O crescente interesse pela adolescência no Brasil é um clássico “ponto de desequilíbrio”: a preocupação já existia em um nicho (os especialistas e talvez uma parte dos pais e professores), mas foi preciso a ação de “vendedores” (propagadores do assunto, como a Netflix) e comunicadores (como o Felca) para que a mensagem ganhasse a alta aderência (fator de fixação) que deixou a sociedade mais receptiva ao tema, tornando-se um debate cultural amplo.  

O que mais me surpreende nesse contexto é o quanto nós, como sociedade, estávamos alheios a esse assunto, mesmo que estivesse acontecendo em nossas vistas e nossas vidas. Por isso, acho que a coisa mais bonita que ouvi sobre esse tema foi a declaração de Stephen Graham, o ator e produtor inglês de “Adolescência”, no programa “The Tonight Show”.

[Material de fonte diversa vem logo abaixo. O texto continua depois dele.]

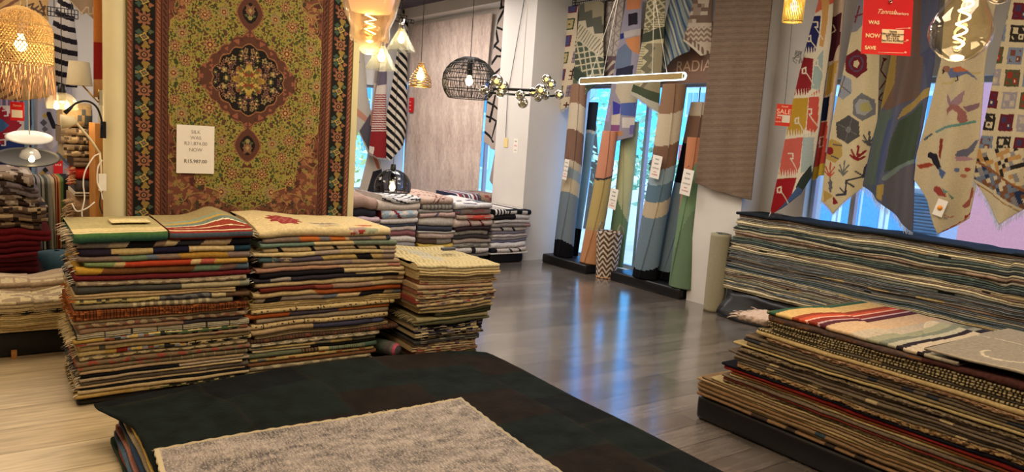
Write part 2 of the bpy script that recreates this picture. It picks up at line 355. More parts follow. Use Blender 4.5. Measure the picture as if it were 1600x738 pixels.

Graham declarou que, com esse seriado, ele não pretendia culpar qualquer segmento da sociedade, mas sim conscientizá-la sobre a responsabilidade de cada um de nós com esse assunto. Acabou a brincadeira. Agora já sabemos e não dá para dessaber. Para o ator, essa vontade de mobilizar a sociedade para resolver a questão da adolescência foi suportada pelo provérbio africano “É preciso uma aldeia inteira para cuidar de uma criança”. Pois é, nós somos a aldeia.  

E agora, o que fazemos com isso? 

Estamos apenas no início dessa discussão. Por isso, a primeira coisa que podemos fazer é continuar a discutir e aprofundar esse tema. Sentir que ele é NOSSO. Estarmos abertos para escutar adolescentes (especialmente), pais, professores e especialistas que possam nos trazer informações, conhecimento e sentimentos que envolvem a adolescência.

Esperamos que o governo trabalhe duro e rápido em regulamentações e leis que protejam os adolescentes, assim como a lei de janeiro de 2024 que criminaliza o bullying e o cyberbullying. Que as redes sociais e as fontes de IA estejam alertas a perfis e movimentos que ameacem a segurança de nossos adolescentes.  

Talvez o mais complicado seja mesmo ouvirmos os adolescentes. Suas respostas monossilábicas tendem a afastar qualquer diálogo. Quem sabe inicialmente o caminho não seja o diálogo, seja um olhar, desfrutar de momentos juntos fazendo o que eles gostem, cozinhar juntos, ver uma série juntos, trazer seus interesses para dentro da família. E, assim, o diálogo vem.

Sendo mãe de dois e avó do Rodrigo, agora com 14 anos, sei que uma das coisas mais difíceis para qualquer adulto é abrir uma conversa com um adolescente, mas andei pensando que essa não é uma conversa que vem pronta ou fácil, é algo para ser construído. Arrumar maneiras de nos aproximar e escutá-los é um ato de amor.  

O que queremos no final é que nossos adolescentes possam focar na construção de sua identidade e seus sonhos com segurança, em um ambiente que os protejam e permita que eles possam acreditar em possibilidades futuras. Com menos angústia e muito mais coragem, alegria e confiança.